Мне кажется, это очень скучно, такое мышление. У него все оторвано от жизни ради мысли, и нет ни одного слова сгоряча, «не по программе».
4 января 1919 г.
У меня сегодня легкомысленные мысли. Я ходила перед обедом к Келлеру за кристалл-вассером, идти было хорошо среди улицы, и можно было думать, о чем угодно. Мне было угодно думать о том, что ни один мужчина не переживает двух совершенно разных жизней, как женщина. Он об этих двух жизнях и понятия не имеет. Одна жизнь — это когда женщина молода, красива и может нравиться. А другая — когда она состарится, подурнеет и проходит незаметно, то есть живет себе не привлекая внимания, не пользуясь никакими привилегиями. Разница выходит громадная!

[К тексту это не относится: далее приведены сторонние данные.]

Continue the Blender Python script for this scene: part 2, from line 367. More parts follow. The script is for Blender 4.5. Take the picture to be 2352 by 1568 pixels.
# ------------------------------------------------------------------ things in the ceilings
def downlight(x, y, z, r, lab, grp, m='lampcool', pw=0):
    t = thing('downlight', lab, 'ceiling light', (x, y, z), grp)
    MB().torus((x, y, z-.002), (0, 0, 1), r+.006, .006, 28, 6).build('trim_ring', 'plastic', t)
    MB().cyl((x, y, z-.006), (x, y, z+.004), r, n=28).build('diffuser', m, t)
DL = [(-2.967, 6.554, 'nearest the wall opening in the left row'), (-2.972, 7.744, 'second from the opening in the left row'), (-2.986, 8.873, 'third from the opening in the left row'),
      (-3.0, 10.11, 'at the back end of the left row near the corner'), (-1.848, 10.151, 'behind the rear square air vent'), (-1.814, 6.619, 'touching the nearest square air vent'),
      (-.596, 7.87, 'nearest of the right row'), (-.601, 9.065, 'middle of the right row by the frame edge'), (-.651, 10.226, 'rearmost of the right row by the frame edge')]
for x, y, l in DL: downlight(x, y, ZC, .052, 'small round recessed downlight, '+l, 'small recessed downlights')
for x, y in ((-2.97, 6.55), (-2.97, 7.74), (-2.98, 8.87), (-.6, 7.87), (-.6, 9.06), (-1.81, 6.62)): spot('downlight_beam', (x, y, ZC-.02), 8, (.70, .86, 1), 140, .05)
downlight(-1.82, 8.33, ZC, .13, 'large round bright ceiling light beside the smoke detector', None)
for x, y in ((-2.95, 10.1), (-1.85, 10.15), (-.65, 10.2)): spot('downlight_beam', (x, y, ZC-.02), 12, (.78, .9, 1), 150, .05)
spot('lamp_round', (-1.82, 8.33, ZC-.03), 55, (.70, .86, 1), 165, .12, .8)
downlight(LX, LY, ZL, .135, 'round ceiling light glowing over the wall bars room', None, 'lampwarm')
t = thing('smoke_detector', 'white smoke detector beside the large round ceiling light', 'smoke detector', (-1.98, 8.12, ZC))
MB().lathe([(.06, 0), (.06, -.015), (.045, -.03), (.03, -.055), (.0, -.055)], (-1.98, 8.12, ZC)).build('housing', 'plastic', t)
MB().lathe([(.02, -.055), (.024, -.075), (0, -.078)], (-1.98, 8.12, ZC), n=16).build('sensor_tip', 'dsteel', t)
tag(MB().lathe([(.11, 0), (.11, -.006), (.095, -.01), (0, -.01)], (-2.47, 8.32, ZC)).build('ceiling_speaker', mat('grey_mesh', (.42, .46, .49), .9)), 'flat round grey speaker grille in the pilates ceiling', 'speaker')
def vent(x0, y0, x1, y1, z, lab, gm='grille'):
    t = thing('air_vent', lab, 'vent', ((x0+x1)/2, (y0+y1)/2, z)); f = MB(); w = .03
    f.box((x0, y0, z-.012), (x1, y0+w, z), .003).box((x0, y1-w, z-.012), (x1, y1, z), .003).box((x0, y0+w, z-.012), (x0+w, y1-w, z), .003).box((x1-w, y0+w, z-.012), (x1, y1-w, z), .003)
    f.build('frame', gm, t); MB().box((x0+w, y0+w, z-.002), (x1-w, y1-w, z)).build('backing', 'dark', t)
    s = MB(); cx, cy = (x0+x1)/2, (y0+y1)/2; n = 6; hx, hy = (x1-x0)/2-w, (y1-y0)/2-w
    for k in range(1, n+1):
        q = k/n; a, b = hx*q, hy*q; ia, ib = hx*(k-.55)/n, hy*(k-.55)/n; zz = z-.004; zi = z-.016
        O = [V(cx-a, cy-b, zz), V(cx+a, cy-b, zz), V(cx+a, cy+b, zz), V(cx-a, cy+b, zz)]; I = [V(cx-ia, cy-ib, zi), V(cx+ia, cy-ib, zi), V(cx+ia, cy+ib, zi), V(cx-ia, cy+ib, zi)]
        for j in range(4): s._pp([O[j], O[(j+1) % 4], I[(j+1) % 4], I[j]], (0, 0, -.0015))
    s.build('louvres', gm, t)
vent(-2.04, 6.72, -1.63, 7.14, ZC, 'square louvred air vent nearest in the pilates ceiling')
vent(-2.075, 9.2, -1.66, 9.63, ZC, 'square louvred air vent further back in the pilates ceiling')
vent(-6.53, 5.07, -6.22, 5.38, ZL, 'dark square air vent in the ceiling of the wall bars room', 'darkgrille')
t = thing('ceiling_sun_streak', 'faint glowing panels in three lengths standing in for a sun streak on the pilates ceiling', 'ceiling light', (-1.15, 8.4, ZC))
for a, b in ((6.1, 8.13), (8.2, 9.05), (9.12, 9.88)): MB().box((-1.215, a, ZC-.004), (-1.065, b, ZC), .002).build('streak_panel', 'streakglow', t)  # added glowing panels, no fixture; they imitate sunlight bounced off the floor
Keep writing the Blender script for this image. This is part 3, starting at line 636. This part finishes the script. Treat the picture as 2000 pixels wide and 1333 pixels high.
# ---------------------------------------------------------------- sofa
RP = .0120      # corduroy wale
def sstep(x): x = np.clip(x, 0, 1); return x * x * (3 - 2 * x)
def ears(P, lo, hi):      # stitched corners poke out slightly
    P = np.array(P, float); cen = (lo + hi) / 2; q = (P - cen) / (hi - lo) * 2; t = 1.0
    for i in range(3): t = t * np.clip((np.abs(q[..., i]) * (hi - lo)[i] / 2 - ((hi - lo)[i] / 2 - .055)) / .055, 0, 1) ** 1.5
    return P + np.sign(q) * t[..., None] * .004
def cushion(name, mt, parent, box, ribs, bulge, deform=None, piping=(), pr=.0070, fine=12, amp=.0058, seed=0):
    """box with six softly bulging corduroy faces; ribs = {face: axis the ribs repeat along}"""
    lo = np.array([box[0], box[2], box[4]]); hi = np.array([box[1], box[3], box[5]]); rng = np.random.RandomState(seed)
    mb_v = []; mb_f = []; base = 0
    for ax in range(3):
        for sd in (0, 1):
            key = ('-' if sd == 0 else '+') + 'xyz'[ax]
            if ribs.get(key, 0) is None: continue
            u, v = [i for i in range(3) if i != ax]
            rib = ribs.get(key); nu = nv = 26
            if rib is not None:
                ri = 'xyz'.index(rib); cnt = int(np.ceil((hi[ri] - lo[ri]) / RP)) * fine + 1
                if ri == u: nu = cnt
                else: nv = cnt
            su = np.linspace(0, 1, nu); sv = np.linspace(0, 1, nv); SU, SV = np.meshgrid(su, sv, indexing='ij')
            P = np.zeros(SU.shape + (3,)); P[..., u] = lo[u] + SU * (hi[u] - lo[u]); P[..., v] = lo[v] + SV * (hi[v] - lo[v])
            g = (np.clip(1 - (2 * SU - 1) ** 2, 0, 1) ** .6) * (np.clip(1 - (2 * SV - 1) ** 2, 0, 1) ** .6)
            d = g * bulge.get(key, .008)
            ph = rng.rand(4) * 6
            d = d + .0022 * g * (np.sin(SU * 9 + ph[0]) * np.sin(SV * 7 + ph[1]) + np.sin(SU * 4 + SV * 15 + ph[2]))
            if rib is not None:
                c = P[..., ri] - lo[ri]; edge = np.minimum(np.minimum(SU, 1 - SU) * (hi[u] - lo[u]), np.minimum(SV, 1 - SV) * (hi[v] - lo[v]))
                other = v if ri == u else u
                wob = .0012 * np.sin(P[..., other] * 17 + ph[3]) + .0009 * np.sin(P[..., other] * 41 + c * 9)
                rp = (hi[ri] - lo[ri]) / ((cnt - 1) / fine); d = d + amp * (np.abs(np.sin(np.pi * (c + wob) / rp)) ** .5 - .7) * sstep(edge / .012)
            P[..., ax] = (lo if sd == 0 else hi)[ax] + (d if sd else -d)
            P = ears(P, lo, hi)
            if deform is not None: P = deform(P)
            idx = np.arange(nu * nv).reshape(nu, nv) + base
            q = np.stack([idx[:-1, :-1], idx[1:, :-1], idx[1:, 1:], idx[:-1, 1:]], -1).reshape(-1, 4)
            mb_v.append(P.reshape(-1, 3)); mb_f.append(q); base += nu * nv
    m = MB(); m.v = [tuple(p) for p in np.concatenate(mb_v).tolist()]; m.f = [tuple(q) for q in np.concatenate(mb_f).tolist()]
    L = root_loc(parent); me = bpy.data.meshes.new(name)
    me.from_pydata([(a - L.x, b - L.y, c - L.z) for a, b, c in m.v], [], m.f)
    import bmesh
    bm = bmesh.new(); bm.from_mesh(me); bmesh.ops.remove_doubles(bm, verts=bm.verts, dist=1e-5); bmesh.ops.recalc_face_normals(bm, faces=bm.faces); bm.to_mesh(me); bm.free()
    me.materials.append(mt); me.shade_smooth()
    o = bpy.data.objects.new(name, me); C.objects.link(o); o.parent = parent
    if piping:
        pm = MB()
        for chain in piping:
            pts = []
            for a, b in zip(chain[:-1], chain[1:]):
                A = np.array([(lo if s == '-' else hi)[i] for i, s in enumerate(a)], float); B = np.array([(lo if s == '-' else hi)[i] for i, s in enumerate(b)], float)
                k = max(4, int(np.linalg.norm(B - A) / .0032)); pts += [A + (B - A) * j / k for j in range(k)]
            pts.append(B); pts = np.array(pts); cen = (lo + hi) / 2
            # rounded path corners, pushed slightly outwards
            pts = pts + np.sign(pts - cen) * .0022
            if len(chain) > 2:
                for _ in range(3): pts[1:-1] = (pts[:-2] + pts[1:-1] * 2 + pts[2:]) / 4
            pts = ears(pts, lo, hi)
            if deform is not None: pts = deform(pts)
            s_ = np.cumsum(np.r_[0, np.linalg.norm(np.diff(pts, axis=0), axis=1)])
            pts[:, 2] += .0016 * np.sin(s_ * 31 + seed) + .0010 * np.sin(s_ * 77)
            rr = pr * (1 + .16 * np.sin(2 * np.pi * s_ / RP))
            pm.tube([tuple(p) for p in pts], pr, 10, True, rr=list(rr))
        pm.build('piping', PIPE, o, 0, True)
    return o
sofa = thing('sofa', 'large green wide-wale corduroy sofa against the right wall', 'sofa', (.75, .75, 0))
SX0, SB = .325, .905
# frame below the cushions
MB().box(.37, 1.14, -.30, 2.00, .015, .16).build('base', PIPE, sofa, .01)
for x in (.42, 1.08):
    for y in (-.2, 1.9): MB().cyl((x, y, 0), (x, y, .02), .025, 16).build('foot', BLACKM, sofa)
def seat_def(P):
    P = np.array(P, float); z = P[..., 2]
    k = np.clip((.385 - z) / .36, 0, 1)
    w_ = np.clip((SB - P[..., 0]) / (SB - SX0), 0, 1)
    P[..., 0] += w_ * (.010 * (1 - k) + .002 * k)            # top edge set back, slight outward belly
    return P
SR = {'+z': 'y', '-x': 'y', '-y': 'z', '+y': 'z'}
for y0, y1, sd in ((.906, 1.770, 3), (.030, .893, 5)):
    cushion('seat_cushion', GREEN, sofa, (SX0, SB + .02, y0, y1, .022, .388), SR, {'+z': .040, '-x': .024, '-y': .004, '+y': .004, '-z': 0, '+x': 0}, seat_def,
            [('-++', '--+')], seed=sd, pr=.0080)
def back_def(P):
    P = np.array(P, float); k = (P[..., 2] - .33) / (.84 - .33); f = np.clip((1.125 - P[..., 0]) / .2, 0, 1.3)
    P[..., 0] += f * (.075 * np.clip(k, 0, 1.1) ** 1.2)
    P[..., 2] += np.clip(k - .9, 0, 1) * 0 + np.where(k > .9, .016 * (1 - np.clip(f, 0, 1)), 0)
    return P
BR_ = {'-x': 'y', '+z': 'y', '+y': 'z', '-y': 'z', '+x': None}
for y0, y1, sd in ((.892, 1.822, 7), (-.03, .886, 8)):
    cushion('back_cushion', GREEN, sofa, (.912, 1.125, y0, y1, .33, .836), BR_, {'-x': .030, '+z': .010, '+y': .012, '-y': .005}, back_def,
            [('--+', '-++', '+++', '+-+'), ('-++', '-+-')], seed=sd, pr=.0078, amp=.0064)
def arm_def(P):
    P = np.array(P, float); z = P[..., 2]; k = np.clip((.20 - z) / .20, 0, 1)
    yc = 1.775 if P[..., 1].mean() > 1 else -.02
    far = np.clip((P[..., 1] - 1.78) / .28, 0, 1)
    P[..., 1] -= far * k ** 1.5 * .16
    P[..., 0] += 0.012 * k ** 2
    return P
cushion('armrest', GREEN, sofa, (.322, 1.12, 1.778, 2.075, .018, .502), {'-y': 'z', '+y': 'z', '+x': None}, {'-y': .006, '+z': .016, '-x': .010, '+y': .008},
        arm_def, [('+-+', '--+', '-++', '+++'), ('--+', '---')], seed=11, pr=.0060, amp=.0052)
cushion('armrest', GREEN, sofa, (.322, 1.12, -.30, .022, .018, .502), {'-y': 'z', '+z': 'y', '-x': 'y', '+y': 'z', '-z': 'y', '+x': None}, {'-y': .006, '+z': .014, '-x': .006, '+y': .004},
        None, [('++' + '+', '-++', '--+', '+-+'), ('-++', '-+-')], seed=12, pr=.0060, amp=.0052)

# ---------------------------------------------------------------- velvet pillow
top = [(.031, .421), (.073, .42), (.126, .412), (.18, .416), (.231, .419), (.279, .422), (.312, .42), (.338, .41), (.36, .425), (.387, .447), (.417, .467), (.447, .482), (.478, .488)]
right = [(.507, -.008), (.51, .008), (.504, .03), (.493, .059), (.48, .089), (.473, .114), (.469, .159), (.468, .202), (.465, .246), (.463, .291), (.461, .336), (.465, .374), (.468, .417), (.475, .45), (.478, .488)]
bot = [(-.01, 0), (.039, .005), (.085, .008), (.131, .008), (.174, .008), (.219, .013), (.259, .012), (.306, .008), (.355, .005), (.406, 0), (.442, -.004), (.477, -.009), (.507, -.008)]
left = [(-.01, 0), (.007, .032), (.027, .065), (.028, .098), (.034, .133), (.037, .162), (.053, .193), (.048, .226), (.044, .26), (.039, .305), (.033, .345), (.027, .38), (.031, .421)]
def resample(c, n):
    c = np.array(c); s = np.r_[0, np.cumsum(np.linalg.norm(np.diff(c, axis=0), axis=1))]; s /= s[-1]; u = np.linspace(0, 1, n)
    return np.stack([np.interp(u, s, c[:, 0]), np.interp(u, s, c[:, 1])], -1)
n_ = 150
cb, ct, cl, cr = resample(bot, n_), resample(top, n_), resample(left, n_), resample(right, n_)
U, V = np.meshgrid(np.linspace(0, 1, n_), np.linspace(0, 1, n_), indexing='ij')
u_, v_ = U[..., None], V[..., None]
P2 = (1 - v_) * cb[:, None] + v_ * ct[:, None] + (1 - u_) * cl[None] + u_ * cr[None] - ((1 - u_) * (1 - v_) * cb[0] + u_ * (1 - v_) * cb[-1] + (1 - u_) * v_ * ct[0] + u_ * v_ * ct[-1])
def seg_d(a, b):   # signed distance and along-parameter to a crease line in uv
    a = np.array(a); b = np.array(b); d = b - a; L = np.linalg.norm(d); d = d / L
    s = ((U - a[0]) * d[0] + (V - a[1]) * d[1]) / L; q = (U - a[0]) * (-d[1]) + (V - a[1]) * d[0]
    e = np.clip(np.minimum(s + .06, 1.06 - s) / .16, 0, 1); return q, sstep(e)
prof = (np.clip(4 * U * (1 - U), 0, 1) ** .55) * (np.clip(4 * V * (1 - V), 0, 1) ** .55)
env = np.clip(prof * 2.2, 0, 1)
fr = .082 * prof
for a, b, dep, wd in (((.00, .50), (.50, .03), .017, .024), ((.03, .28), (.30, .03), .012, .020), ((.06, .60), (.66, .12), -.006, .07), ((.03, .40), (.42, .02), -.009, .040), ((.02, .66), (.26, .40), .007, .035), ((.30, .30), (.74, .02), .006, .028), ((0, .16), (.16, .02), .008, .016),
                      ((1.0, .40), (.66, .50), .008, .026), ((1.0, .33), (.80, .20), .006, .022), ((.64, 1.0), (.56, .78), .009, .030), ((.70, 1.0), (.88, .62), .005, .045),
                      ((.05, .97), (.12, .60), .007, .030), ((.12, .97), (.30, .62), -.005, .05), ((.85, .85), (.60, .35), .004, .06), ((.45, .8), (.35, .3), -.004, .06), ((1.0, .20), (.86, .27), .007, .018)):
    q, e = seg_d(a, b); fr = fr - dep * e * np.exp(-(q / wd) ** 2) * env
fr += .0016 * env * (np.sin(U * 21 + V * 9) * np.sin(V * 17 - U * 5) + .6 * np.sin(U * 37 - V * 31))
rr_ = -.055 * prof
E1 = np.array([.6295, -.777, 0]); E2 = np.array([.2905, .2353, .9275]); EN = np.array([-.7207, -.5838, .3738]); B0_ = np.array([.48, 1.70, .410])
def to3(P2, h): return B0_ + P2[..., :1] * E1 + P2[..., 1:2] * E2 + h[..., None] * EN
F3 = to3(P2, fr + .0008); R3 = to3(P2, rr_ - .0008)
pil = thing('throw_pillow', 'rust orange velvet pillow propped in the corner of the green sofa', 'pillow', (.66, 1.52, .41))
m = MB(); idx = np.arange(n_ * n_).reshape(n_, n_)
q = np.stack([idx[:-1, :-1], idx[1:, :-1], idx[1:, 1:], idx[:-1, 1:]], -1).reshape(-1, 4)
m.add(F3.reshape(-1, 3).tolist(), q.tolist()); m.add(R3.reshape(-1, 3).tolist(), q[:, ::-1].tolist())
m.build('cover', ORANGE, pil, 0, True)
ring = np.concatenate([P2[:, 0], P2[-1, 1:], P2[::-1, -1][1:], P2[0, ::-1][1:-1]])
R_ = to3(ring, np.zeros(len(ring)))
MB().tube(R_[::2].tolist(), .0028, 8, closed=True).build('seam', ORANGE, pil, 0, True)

Конечно, переход постепенный, не очень резкий, но когда старость наступает быстро, он все-таки черезвычайно заметен. Почему это на улице никто на вас не оборачивается? ослепли все, что ли? или так рассеяны? Отчего вдруг все стали так нелюбезны? ни места не уступят, ни оброненного не поднимут? Что такое? Почему? Где интерес в обществе к вашим словам? где ласковый блеск в глазах? где эта особая искательность в манерах, к которой уже образовалась привычка? Люди были одни, а стали другими? Они окружали, а теперь проходят мимо. До чего же меняется жизнь от этих мелочей! И как должно быть тяжело стареющим глупым красавицам, тяжело и обидно, непонятно и досадно. Значит, люди-то не те, кем казались? Значит, жизнь обманула? Горечи-то! Разочарования! недоумения! Ведь себя не видишь, не знаешь, не замечаешь в себе перемены! Замечаешь только отношение окружающих, и когда эти окружающие рассеяны, равнодушны, ничуть не обязательны и не любезны, то ведь они невежи! Как они смеют? О, горькая оборотная сторона красоты! Когда глупость уже называется откровенно глупостью, всякая претензия смешна, а кокетство — унизительно и жалко! А борьба бесполезна, и все средства бессильны. Живи себе как знаешь и поднимай сама оброненные платки! Упадешь, поскользнувшись, вставай без помощи. Не рассчитывай ни на что, кроме своих сил. Понимаешь теперь, что такое жизнь и люди? Не позавидуешь старой глупой красавице! Конец-то среди жизни!